My students are reading the fourth unit of study, Kids at Work by Russell Freedman.  Like the other Units of Study Sarah Collinge has written, Sarah has chosen a book that speaks to kids and gives them important issues to think and talk about.  Many of my students said they knew nothing about child labor and are glad they know about it now. Mary wrote, “…the problem that Lewis Hine saw was that people didn’t see how bad it is to have children doing monotonous jobs.  Also people were using children as cheap labor to raise profits.  Lewis Hine’s solution to this problem was to take photos and collect exact information about each child he took photos of.”   They admire Lewis Hine’s photographs and the work he did to change the lives of children.

This book is such a good book to follow Chains because they see kids like themselves doing work they have never imagined and they see that these kids are not that much different than Isabel, who was a slave. As students work through the Vocabulary packet for this book, they use people and ideas from Chains.
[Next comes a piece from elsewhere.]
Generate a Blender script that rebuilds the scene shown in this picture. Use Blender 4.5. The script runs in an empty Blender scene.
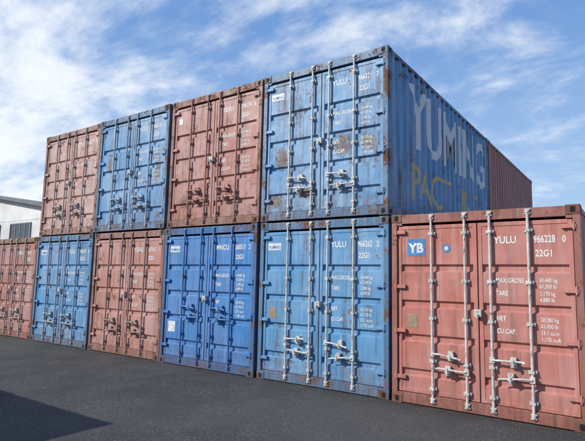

Students spent time thinking and writing about the Declaration of Independence and how it applies to themselves, now they are thinking about the Declaration of Dependence and what it means to be a child.

Problem/Solution/Opinion Writing

One of the writing pieces we work on in this unit is Problem/Solution/Opinion.  My students had a lot to say about Kids at Work.

Delita wrote:

“The photo that really spoke to me was the photo on page 39. If you look closely you can see that the children here aren’t comfortable.  They don’t even have shoes!  The girls and boys look scared and tired.  The room the children are in is very messy.  I think they felt unequal.”

Mary wrote:

“I feel like the picture on page 50 shows how cruel and wrong child labor is because it tells how if you were small enough you could fall in and mangled or killed and if you stopped working you would get hit with a broom!  And in the picture the kids were all dirty and they only have a tiny place to sit in.  The kids don’t have clean air to breathe so they are breathing in that old dirty air and I be it is really hot in there because there is at least 45 kids all in the same room.  It is a very dangerous job for a kid!”

Elson wrote:

“The picture I picked shows a boy working in a mine.  He is greasy and slimy and the grease must be bad for his skin.  It could get into him mouth and it probably tastes gross!  The buckets might be too heavy for him and hurt his arms.  Lewis Hine was trying his best to help the kids by taking photos of children and how hard they worked and they hurt every day.”

Irista wrote:

“I feel so sad when I look at the picture on page 55.  I can see at least 6 children and glass all over the floor.  I read this part of the book and the picture of a boy working at a glass factory.  I can’t see his hands but I bet he has a lot of cuts on them because when you work with glass you can cut yourself very easily.  In one of the paragraphs it says that a factory worker would rather send his son to hell than work at the glass factory and that tells me that is was a pretty bad place to be.  Whoever said ‘Let the children work’ is a cruel and horrible person!”

One of the hard things for kids to understand is that the issues we have read and talked about in the Chains and Kids at Work, are still happening in our own country and around the world.  My students are very concerned that kids are still working long hours, in difficult conditions, and in dangerous jobs.  Melissa wrote, “I feel bad for the kids stuck in child labor and the pictures made me feel really sad.”

This book helps students to understand the laws that were passed to protect the rights of children and I think they get a better idea of how important their education is to their lives.  Lewis Hine’s photographs continue to tell a powerful story and touch the hearts of children and adults.